Treat your book club to Leah Purcell's harrowing and timely retelling of Henry Lawson's The Drover's Wife.
Full of fury and power, Leah Purcell’s The Drover’s Wife: The Legend of Molly Johnson is a brave reimagining of the Henry Lawson short story that has become an Australian classic. At once an exploration of motherhood, bloodlines and family, colonialism and racism, misogyny and violence against women, the thematic layering provides plenty of brain food for a stimulating book club discussion. Get the conversation started with our questions below.
Discussion points and questions:
- Henry Lawson’s The Drover’s Wife was first published in 1892. What is it about this story that compels writers to continue to reimagine it in such a variety of styles and forms?
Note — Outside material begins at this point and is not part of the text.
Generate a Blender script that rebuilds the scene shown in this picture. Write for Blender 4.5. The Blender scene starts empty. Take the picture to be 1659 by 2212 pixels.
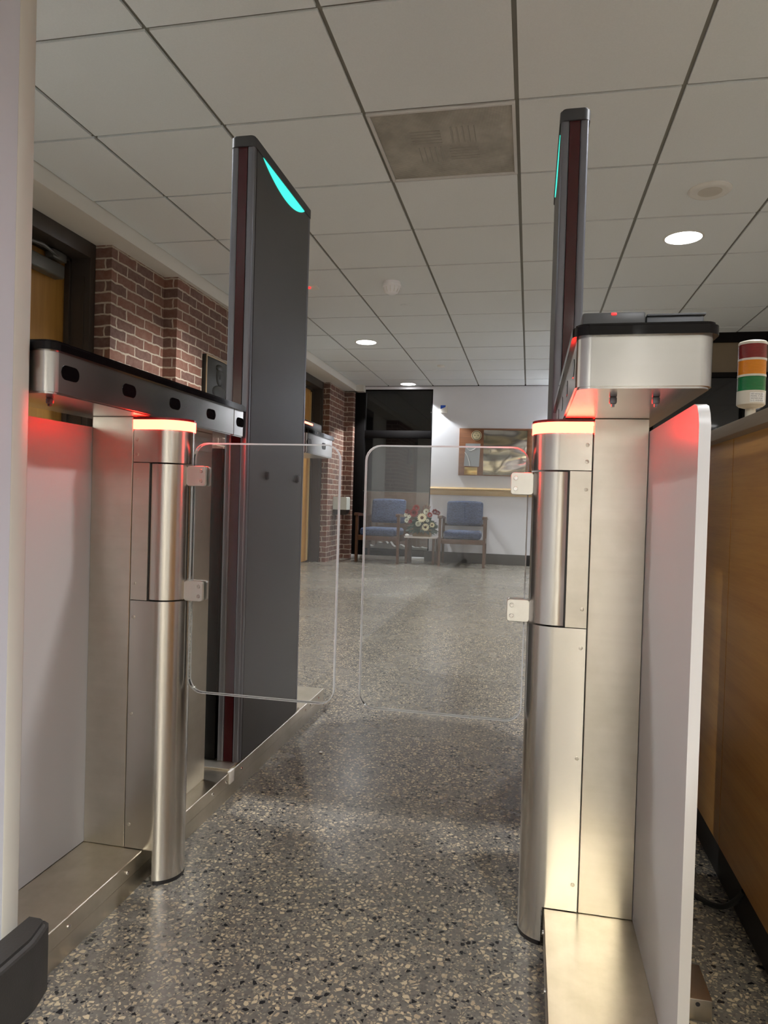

- Are you comfortable with the rewriting of well-known Australian stories? Do they add or detract from our national identity?
- Leah Purcell determinedly gave the eponymous drover’s wife a name, Molly Johnson, and moved it into the title of her story. Do you think this was an important act? How did it influence the story?
- Other aspects of Lawson’s life are drawn into Leah Purcell’s novel in the naming of Louisa Clintoff and her publication, Dawn. What do you think is the motivation behind this?
- Issues of race, gender, violence and inheritance are all present in this historical novel. Are they speaking to our past or our present? Why do you think we choose to read historical fiction?
- The Drover’s Wife: The Legend of Molly Johnson is told from a number of points of view, and different time periods. Did this style of storytelling work for you? Was there a perspective you preferred to others?
- Leah Purcell was in the high country, filming the Ray Lawrence film Lantana, when she first felt the urge to tell a story set there. She has created this novel and the film version of The Drover’s Wife: The Legend of Molly Johnson is in production, slated for release in 2020/21. How vital a part of the story is the landscape?
- Are you looking forward to the film?